QUANTITATIVE AND QUALITATIVE DISCLOSURES ABOUT MARKET RISK
(Continued)
The amount the Company considers permanently invested in foreign subsidiaries and affiliates and translated into
dollars using the year-end exchange rates is $6.6 billion at June 30, 2009, and $7.0 billion at June 30, 2008. This
decrease is due to the depreciation of foreign currencies versus the U.S. dollar partially offset by an increase in
retained earnings of the foreign subsidiaries and affiliates. The potential loss in fair value resulting from a
hypothetical 10% adverse change in quoted foreign currency exchange rates is $664 million and $695 million for
2009 and 2008, respectively.
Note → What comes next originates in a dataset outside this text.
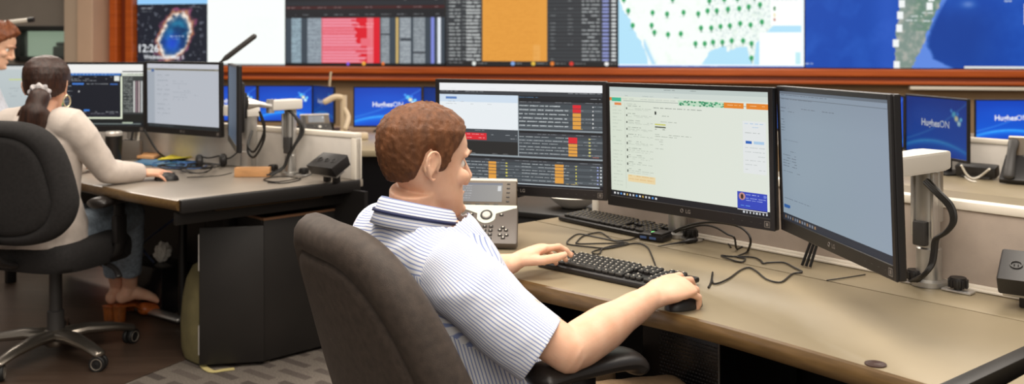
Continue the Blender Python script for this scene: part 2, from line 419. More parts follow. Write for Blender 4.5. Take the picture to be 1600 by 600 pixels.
def paint_mail():            # bright web page on the middle monitor
    s = Img(264, 176, (228, 234, 222))
    s.mask(np.clip(1-s.X*2.2, 0, 1)*.35, (206, 222, 196)); s.mask(np.clip((s.X-.4)*1.2, 0, 1)*.5, (230, 236, 228))
    s.rect(0, 0, 1, .045, (196, 208, 204)); s.rect(0, .04, 1, .085, (212, 222, 216)); s.line(.02, .6, .012, (110, 118, 118), .3, .7); s.line(.86, .98, .06, (70, 76, 76), .6, .8)
    s.line(.03, .5, .075, (140, 150, 146), .3, .5); s.rect(0, .095, .015, .125, (226, 132, 60)); s.rect(.015, .095, .085, .128, (64, 186, 150))
    s.line(.09, .46, .105, (150, 160, 154), .8, .5); s.rect(.1, .12, 1, .122, (170, 180, 172)); s.rect(.035, .14, .085, .165, (230, 138, 76)); s.line(.1, .3, .15, (130, 140, 132), .4, .5)
    s.rect(.47, .095, .75, .14, (196, 226, 200))
    for _ in range(46):
        x, y = .475+.27*random.random(), .095+.038*random.random(); s.rect(x, y, x+.012, y+.012, (70, 166, 116) if random.random() < .6 else (40, 120, 84), .8)
    s.rect(.75, .098, .862, .14, (234, 136, 40)); s.rect(.88, .098, 1, .14, (234, 136, 40)); s.line(.77, .85, .115, (250, 220, 180), .7); s.line(.9, .99, .115, (250, 220, 180), .7)
    for k in range(24): s.line(.02, .085 if k % 3 else .05, .18+k*.031, (168, 178, 166), .85, .6)
    s.rect(.105, .15, .107, .92, (206, 214, 200))
    for k in range(10):
        y = .17+k*.063
        s.line(.13, .22, y, (120, 128, 118), .9, .7); s.line(.13, .3, y+.018, (160, 168, 156), .9, .6); s.line(.13, .28, y+.032, (180, 188, 176), .8, .6); s.rect(.118, y+.01, .124, y+.03, (50, 56, 52))
    s.rect(.12, .79, .31, .85, (240, 218, 170)); s.line(.13, .3, .80, (214, 160, 90), .9, .7); s.line(.13, .3, .825, (214, 160, 90), .9, .7)
    s.line(.31, .62, .175, (90, 98, 92), .95, .8); s.rect(.315, .205, .327, .235, (40, 46, 44)); s.line(.335, .38, .215, (110, 118, 110), .9)
    s.line(.335, .41, .24, (120, 128, 120), .9); s.rect(.315, .31, .385, .325, (206, 206, 96)); s.rect(.315, .338, .385, .348, (80, 84, 70)); s.line(.315, .385, .36, (90, 96, 84), .95)
    s.line(.315, .46, .29, (150, 158, 146), .8); s.line(.315, .55, .405, (150, 158, 146), .95); s.line(.315, .46, .425, (150, 158, 146), .9)
    for k in range(5): s.line(.315, .37, .45+.02*k, (160, 168, 156), .7)
    s.rect(.855, .24, .985, .66, (232, 236, 236)); s.line(.87, .97, .26, (120, 170, 230), .9, .6); s.line(.87, .95, .285, (140, 180, 226), .8, .6)
    s.rect(.87, .395, .905, .418, (40, 100, 190)); s.rect(.915, .395, .975, .418, (176, 208, 236)); s.line(.87, .96, .33, (160, 168, 164), .8)
    for k in range(6): s.line(.87, .98, .45+.035*k, (170, 178, 176), .8, .6)
    s.rect(.82, .815, .985, .955, (52, 72, 190)); s.ell(.845, .85, .018, .03, (206, 150, 140)); s.ell(.845, .852, .009, .02, (60, 40, 40))
    s.line(.87, .94, .835, (220, 228, 250), .95, .9); s.line(.87, .98, .86, (190, 202, 246), .98, .9); s.line(.87, .96, .88, (190, 202, 246), .98, .9); s.line(.84, .9, .925, (120, 190, 250), .9, .9); s.ell(.972, .835, .008, .013, (110, 130, 220))
    s.rect(0, .95, 1, 1, (26, 26, 32)); s.rect(.82, .955, .985, .962, (240, 240, 246))
    for k in range(14): s.rect(.02+k*.022, .965, .031+k*.022, .985, [(206, 210, 214), (206, 210, 214), (86, 150, 220), (230, 234, 236), (230, 190, 90)][k % 5] if k else (240, 240, 240))
    for k in range(8): s.rect(.85+k*.018, .968, .858+k*.018, .982, (200, 204, 210))
    return s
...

Actual results may differ.
Interest
The fair value of the Company’s long-term debt is estimated using quoted market prices, where available, and
discounted future cash flows based on the Company’s current incremental borrowing rates for similar types of
borrowing arrangements. Such fair value exceeded the long-term debt carrying value. Market risk is estimated as
the potential increase in fair value resulting from a hypothetical .5% decrease in interest rates. Actual results may
differ.
2009
2008
(In millions)
Fair value of long-term debt
$8,103
$7,789
Excess of fair value over carrying value
303
99
Market risk
310
308
The increase in fair value of long-term debt in 2009 resulted principally from decreased interest rates.